Thursday, February 25, 2010

Flat-iron steak

Flat-iron steak is my new religion. As tender as a fillet, as flavorful as a hanger steak, and priced like a cheap braising cut (don't tell anyone!). Just make sure to grill it rare or medium-rare.

Here served with mushed potatoes, sauteed mushrooms, and green onions.

Pork three ways

This winter seems to last forever. Heavy storms come every other day. The market is all cabbages and root vegetables. Oh, well. Cabbages. Actually, this red cabbage I got last week was super pretty. And I had meats to go with it.

So I sauteed cubes of pork loin, chunks of my home-cured bacon, and my Italian sausages with onion and garlic, added chopped cabbage, and braised the whole thing with thyme, rosemary, bay leaves, black pepper and juniper berries, in red wine.
Added a handfull of prunes halfway through cooking, as an afterthought. It turned out to be a good idea - the sweetness of the prunes balanced the salt of the meats and the wine's acidity, and
I didn't have to add any sugar to adjust the flavor.
It looks like a glorious mess, but that's part of it's charm as a comfort dinner at home on a rainy day.

Monday, February 22, 2010

Duck breast "prosciutto"

In my previous charcuterie post I mentioned cured duck breasts hanged to dry in the outside laundry closet. With the rains and fog we had almost constantly, it took them two weeks instead of one to dry, but they are finally done (and almost all eaten).

I followed the recipe is from the Charcuterie book; here's what I did:
- split a large Pekin duck breast, skin on, trimmed, washed, dried with paper towels, covered completely with salt on all sides, and refrigerated for a day
- rinsed off the salt, dried with paper towels
- seasoned the breast halves with freshly ground white pepper
- wrapped them in cheesecloth, tied with a string, and hung them to dry in a spot protected from the sun (irrelevant in this weather) and rain - the outside closet with the door open
- checked them every other day to see if they feel firm and dry
- after about 10 days I got nervious and thought that I may have to bring out a fan to help them dry, but the rain stopped then, and in a few more days they felt just right
- brought them into the kitchen, unwrapped, sliced thin at an angle across the grain, and served them as a part of our late-night cheese and wine course.
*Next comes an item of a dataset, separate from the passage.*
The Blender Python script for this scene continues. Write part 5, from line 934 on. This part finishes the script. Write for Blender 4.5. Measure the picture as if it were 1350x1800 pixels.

The duck breasts are delicious, they have prosciutto-like texture and the gamey, slightly sweet duck flavor. They will be a part of our cheese and wine course forever. See how this will work in a regular California weather.

Sunday, February 21, 2010

Oysters for Valentine's day

Oysters are erotic, local, and in season. No need to make reservations two month in advance in order to take your sweetie out for perfect Valentine's day food. Just pack the oyster knife, a bottle of Sauvignon Blanc, glasses, plates, and lots of napkins, a lemon or two, and drive to the oyster farm.

Last Sunday the weather was good, for a change, and we enjoyed the drive across the emerald green hills, dotted with cows and sheep, and through the redwoods, with the car top down, very much. I would have enjoyed it even better without a cop on my tail all the way from San Rafael to Point Reyes Station. With the cop, no place for me to stop or for him to pass, and the speed limit of 35 mph, it was a very slow scenic drive.
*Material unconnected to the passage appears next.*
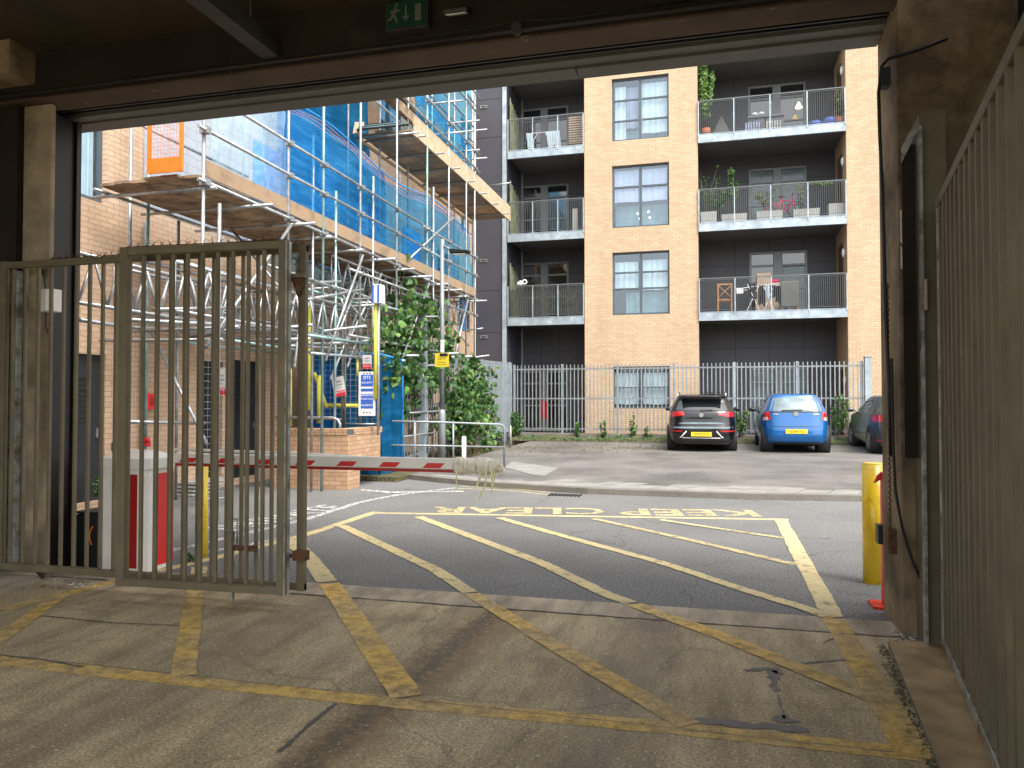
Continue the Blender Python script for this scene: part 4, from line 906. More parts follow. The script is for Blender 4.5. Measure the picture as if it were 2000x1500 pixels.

Since the last time we were there, Tomales Bay Oyster Company has put out new nice picnic tables, and lots of them, so even on a busy Sunday there is a good chance to find a spot.

By the time we got there, our friends found a table and got a hundred of extra-small oysters.
When we started opening them we were surprised by how plump and fat these oysters were. On the outside, they looked like regular extra-smalls, about 3 inches across, but the inside of the shell was filled completely with white, very sweet and delicate meat.

It appears that the unusual weather of this winter, colder then most years and with a lot of rain, is the oysters' paradise.

With a squeeze of lemon juice, a spoonful of mignonette sauce (white wine, minced shallot, salt and white pepper), or both, they were absolutely the best oysters I had in years.

We had trouble finishing a hundred of them between the six of us, just because we got so much more food then we expected, but we couldn't leave any, so we finally got them all. I wasn't hungry for two more days.